(Work to do) Copy every line of the data exactly, leaving nothing out.

(Recorded data)

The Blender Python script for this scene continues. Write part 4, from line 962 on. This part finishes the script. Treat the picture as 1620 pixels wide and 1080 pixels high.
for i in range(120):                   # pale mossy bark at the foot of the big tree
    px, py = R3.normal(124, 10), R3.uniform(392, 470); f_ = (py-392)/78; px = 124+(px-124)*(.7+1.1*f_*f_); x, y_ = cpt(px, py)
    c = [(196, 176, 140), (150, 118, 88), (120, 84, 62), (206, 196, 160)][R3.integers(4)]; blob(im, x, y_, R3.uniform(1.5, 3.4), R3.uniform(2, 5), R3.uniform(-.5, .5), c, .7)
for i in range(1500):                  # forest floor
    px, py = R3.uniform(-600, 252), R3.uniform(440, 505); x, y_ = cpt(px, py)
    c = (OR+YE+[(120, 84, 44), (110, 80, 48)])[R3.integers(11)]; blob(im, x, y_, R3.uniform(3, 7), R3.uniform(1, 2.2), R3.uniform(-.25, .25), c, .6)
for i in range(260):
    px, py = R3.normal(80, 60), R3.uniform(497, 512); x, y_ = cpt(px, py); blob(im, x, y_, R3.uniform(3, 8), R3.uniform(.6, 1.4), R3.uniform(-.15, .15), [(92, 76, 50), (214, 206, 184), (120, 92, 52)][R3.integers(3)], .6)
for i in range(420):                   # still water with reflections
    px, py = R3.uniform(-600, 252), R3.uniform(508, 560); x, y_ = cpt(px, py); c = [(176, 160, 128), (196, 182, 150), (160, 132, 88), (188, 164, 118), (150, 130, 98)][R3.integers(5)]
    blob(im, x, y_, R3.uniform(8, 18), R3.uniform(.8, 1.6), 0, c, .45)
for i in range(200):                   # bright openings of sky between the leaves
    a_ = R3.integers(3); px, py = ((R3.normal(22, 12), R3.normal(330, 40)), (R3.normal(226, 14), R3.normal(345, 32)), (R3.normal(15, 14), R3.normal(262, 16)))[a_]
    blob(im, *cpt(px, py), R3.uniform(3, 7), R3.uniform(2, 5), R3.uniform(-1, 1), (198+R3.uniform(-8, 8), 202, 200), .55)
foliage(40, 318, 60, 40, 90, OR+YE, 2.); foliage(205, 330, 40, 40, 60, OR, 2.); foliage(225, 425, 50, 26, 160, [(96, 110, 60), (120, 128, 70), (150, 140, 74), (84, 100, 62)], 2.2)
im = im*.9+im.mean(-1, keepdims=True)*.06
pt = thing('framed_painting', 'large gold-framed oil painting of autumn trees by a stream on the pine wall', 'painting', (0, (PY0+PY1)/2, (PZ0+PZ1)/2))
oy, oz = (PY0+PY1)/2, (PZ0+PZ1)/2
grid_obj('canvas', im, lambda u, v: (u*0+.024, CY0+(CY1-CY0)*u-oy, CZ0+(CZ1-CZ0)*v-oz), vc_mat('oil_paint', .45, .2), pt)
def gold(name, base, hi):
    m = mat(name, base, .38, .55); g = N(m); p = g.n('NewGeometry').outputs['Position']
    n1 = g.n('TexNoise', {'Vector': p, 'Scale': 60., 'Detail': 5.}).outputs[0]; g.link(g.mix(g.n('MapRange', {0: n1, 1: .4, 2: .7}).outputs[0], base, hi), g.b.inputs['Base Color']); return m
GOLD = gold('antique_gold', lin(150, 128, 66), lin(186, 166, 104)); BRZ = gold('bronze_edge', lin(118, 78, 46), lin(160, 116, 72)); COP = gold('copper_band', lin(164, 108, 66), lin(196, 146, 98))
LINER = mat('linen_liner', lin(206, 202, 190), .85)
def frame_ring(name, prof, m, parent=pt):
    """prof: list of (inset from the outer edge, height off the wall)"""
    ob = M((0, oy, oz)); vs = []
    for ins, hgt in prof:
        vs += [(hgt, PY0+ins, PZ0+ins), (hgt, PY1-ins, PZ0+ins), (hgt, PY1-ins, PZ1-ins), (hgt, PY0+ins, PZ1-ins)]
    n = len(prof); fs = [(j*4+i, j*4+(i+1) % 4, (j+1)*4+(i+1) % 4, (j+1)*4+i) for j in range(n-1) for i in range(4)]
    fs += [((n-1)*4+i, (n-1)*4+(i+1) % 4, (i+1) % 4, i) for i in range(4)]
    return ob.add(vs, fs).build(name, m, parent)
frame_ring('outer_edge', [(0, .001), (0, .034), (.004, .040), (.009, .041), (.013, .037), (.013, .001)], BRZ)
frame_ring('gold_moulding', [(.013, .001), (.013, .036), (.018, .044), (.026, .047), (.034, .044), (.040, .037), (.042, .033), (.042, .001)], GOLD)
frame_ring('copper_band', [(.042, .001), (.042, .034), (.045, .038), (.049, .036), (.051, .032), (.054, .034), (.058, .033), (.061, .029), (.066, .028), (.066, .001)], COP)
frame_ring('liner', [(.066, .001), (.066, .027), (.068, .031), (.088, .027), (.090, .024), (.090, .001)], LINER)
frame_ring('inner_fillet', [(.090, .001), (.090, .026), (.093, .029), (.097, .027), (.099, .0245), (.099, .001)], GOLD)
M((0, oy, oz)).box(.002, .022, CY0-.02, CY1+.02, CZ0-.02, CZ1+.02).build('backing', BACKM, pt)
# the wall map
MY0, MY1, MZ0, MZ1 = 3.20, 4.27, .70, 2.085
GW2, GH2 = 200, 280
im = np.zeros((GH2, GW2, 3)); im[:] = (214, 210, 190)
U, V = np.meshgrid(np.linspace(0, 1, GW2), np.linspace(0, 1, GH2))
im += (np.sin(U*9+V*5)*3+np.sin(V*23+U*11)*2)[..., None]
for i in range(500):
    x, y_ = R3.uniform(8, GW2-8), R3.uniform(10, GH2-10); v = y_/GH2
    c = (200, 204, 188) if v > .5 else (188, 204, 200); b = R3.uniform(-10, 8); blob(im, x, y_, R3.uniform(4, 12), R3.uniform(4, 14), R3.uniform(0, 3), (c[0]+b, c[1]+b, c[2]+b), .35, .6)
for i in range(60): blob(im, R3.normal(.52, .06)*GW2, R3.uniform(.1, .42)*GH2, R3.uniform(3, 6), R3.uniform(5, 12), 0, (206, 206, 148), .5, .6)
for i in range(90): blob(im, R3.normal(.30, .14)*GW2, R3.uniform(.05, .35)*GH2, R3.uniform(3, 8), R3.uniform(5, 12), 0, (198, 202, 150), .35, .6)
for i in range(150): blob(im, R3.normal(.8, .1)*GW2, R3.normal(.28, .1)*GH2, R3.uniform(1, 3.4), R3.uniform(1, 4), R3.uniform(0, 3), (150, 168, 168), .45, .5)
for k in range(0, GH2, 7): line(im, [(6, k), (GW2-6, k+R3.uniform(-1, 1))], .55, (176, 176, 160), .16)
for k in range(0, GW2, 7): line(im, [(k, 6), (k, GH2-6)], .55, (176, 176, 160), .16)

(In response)
The Blender Python script for this scene continues. Write part 4, from line 962 on. This part finishes the script. Treat the picture as 1620 pixels wide and 1080 pixels high.
for i in range(120):                   # pale mossy bark at the foot of the big tree
    px, py = R3.normal(124, 10), R3.uniform(392, 470); f_ = (py-392)/78; px = 124+(px-124)*(.7+1.1*f_*f_); x, y_ = cpt(px, py)
    c = [(196, 176, 140), (150, 118, 88), (120, 84, 62), (206, 196, 160)][R3.integers(4)]; blob(im, x, y_, R3.uniform(1.5, 3.4), R3.uniform(2, 5), R3.uniform(-.5, .5), c, .7)
for i in range(1500):                  # forest floor
    px, py = R3.uniform(-600, 252), R3.uniform(440, 505); x, y_ = cpt(px, py)
    c = (OR+YE+[(120, 84, 44), (110, 80, 48)])[R3.integers(11)]; blob(im, x, y_, R3.uniform(3, 7), R3.uniform(1, 2.2), R3.uniform(-.25, .25), c, .6)
for i in range(260):
    px, py = R3.normal(80, 60), R3.uniform(497, 512); x, y_ = cpt(px, py); blob(im, x, y_, R3.uniform(3, 8), R3.uniform(.6, 1.4), R3.uniform(-.15, .15), [(92, 76, 50), (214, 206, 184), (120, 92, 52)][R3.integers(3)], .6)
for i in range(420):                   # still water with reflections
    px, py = R3.uniform(-600, 252), R3.uniform(508, 560); x, y_ = cpt(px, py); c = [(176, 160, 128), (196, 182, 150), (160, 132, 88), (188, 164, 118), (150, 130, 98)][R3.integers(5)]
    blob(im, x, y_, R3.uniform(8, 18), R3.uniform(.8, 1.6), 0, c, .45)
for i in range(200):                   # bright openings of sky between the leaves
    a_ = R3.integers(3); px, py = ((R3.normal(22, 12), R3.normal(330, 40)), (R3.normal(226, 14), R3.normal(345, 32)), (R3.normal(15, 14), R3.normal(262, 16)))[a_]
    blob(im, *cpt(px, py), R3.uniform(3, 7), R3.uniform(2, 5), R3.uniform(-1, 1), (198+R3.uniform(-8, 8), 202, 200), .55)
foliage(40, 318, 60, 40, 90, OR+YE, 2.); foliage(205, 330, 40, 40, 60, OR, 2.); foliage(225, 425, 50, 26, 160, [(96, 110, 60), (120, 128, 70), (150, 140, 74), (84, 100, 62)], 2.2)
im = im*.9+im.mean(-1, keepdims=True)*.06
pt = thing('framed_painting', 'large gold-framed oil painting of autumn trees by a stream on the pine wall', 'painting', (0, (PY0+PY1)/2, (PZ0+PZ1)/2))
oy, oz = (PY0+PY1)/2, (PZ0+PZ1)/2
grid_obj('canvas', im, lambda u, v: (u*0+.024, CY0+(CY1-CY0)*u-oy, CZ0+(CZ1-CZ0)*v-oz), vc_mat('oil_paint', .45, .2), pt)
def gold(name, base, hi):
    m = mat(name, base, .38, .55); g = N(m); p = g.n('NewGeometry').outputs['Position']
    n1 = g.n('TexNoise', {'Vector': p, 'Scale': 60., 'Detail': 5.}).outputs[0]; g.link(g.mix(g.n('MapRange', {0: n1, 1: .4, 2: .7}).outputs[0], base, hi), g.b.inputs['Base Color']); return m
GOLD = gold('antique_gold', lin(150, 128, 66), lin(186, 166, 104)); BRZ = gold('bronze_edge', lin(118, 78, 46), lin(160, 116, 72)); COP = gold('copper_band', lin(164, 108, 66), lin(196, 146, 98))
LINER = mat('linen_liner', lin(206, 202, 190), .85)
def frame_ring(name, prof, m, parent=pt):
    """prof: list of (inset from the outer edge, height off the wall)"""
    ob = M((0, oy, oz)); vs = []
    for ins, hgt in prof:
        vs += [(hgt, PY0+ins, PZ0+ins), (hgt, PY1-ins, PZ0+ins), (hgt, PY1-ins, PZ1-ins), (hgt, PY0+ins, PZ1-ins)]
    n = len(prof); fs = [(j*4+i, j*4+(i+1) % 4, (j+1)*4+(i+1) % 4, (j+1)*4+i) for j in range(n-1) for i in range(4)]
    fs += [((n-1)*4+i, (n-1)*4+(i+1) % 4, (i+1) % 4, i) for i in range(4)]
    return ob.add(vs, fs).build(name, m, parent)
frame_ring('outer_edge', [(0, .001), (0, .034), (.004, .040), (.009, .041), (.013, .037), (.013, .001)], BRZ)
frame_ring('gold_moulding', [(.013, .001), (.013, .036), (.018, .044), (.026, .047), (.034, .044), (.040, .037), (.042, .033), (.042, .001)], GOLD)
frame_ring('copper_band', [(.042, .001), (.042, .034), (.045, .038), (.049, .036), (.051, .032), (.054, .034), (.058, .033), (.061, .029), (.066, .028), (.066, .001)], COP)
frame_ring('liner', [(.066, .001), (.066, .027), (.068, .031), (.088, .027), (.090, .024), (.090, .001)], LINER)
frame_ring('inner_fillet', [(.090, .001), (.090, .026), (.093, .029), (.097, .027), (.099, .0245), (.099, .001)], GOLD)
M((0, oy, oz)).box(.002, .022, CY0-.02, CY1+.02, CZ0-.02, CZ1+.02).build('backing', BACKM, pt)
# the wall map
MY0, MY1, MZ0, MZ1 = 3.20, 4.27, .70, 2.085
GW2, GH2 = 200, 280
im = np.zeros((GH2, GW2, 3)); im[:] = (214, 210, 190)
U, V = np.meshgrid(np.linspace(0, 1, GW2), np.linspace(0, 1, GH2))
im += (np.sin(U*9+V*5)*3+np.sin(V*23+U*11)*2)[..., None]
for i in range(500):
    x, y_ = R3.uniform(8, GW2-8), R3.uniform(10, GH2-10); v = y_/GH2
    c = (200, 204, 188) if v > .5 else (188, 204, 200); b = R3.uniform(-10, 8); blob(im, x, y_, R3.uniform(4, 12), R3.uniform(4, 14), R3.uniform(0, 3), (c[0]+b, c[1]+b, c[2]+b), .35, .6)
for i in range(60): blob(im, R3.normal(.52, .06)*GW2, R3.uniform(.1, .42)*GH2, R3.uniform(3, 6), R3.uniform(5, 12), 0, (206, 206, 148), .5, .6)
for i in range(90): blob(im, R3.normal(.30, .14)*GW2, R3.uniform(.05, .35)*GH2, R3.uniform(3, 8), R3.uniform(5, 12), 0, (198, 202, 150), .35, .6)
for i in range(150): blob(im, R3.normal(.8, .1)*GW2, R3.normal(.28, .1)*GH2, R3.uniform(1, 3.4), R3.uniform(1, 4), R3.uniform(0, 3), (150, 168, 168), .45, .5)
for k in range(0, GH2, 7): line(im, [(6, k), (GW2-6, k+R3.uniform(-1, 1))], .55, (176, 176, 160), .16)
for k in range(0, GW2, 7): line(im, [(k, 6), (k, GH2-6)], .55, (176, 176, 160), .16)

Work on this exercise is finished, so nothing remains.